BBG Watch Commentary

The surprise announcement that President Trump is planing to meet North Korean leader Kim Jong-un brings once again into focus some of the questionable journalism by the Voice of America (VOA) in which information about North Korea is presented in a naive, simplistic and selective manner, making it in essence propaganda for the North Korean regime.

Next to the Voice of America video hailed in a 2011 BBG press release, in which Pyongyang was described as a city “vibrant and busy with activity” and which liberally repeated North Korean propaganda with almost zero countering or balance, this latest VOA video sets, in our view—and in the opinion of some other people who have commented on it—perhaps a new record for naive, misleading, pointless, and ultimately dangerous reporting by the U.S. taxpayer-funded media outlet.

It’s not that the video does not include some partially accurate information. But this is exactly what makes it particularly harmful for the United States to be associated with such a “journalistic” media product. The most dangerous propaganda usually has close to 90-95% accuracy on raw facts. It’s not about what is presented in the VOA video in a highly simplistic manner but what is missing.

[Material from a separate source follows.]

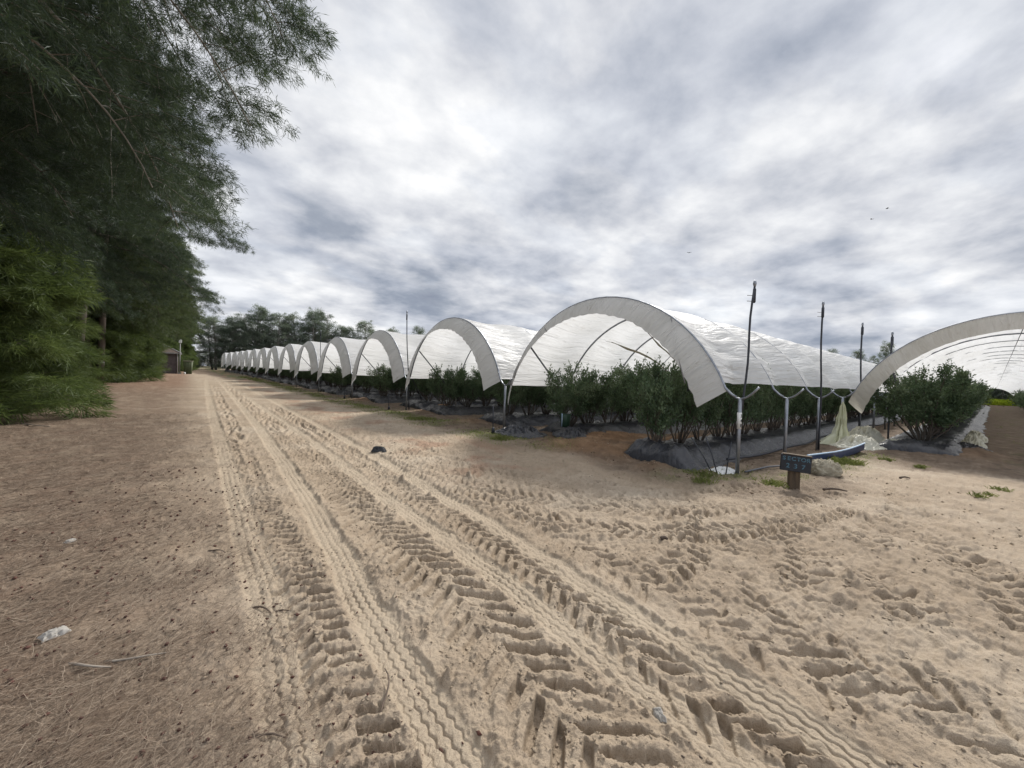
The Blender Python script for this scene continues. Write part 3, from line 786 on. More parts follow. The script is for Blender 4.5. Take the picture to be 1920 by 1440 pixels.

The VOA Facebook post for this video has very few comments, but some of them focus sharply on VOA’s shortcomings. We really wonder whether Broadcasting Board of Governors (BBG) CEO John F. Lansing, VOA director Amanda Bennett and deputy director Sandy Sugawara ever check on the VOA website and social media content. If they did, then perhaps they would take note of these comments and would do something about VOA’s reporting.

“This video is NK propaganda. Their people eat grass….”

“Tell us about the gulags.”

That’s what American taxpayers and many members of Congress of both parties think VOA should be doing using its public funding because that’s what VOA did in previous decades.

The Voice of America never produced such naive and simplistic news reports during the Cold War. If it did, it would have been compared to Radio Moscow and laughed at, just as some of the viewers of the latest VOA video on North Korea pointed out that it was in essence propaganda for the North Korean regime.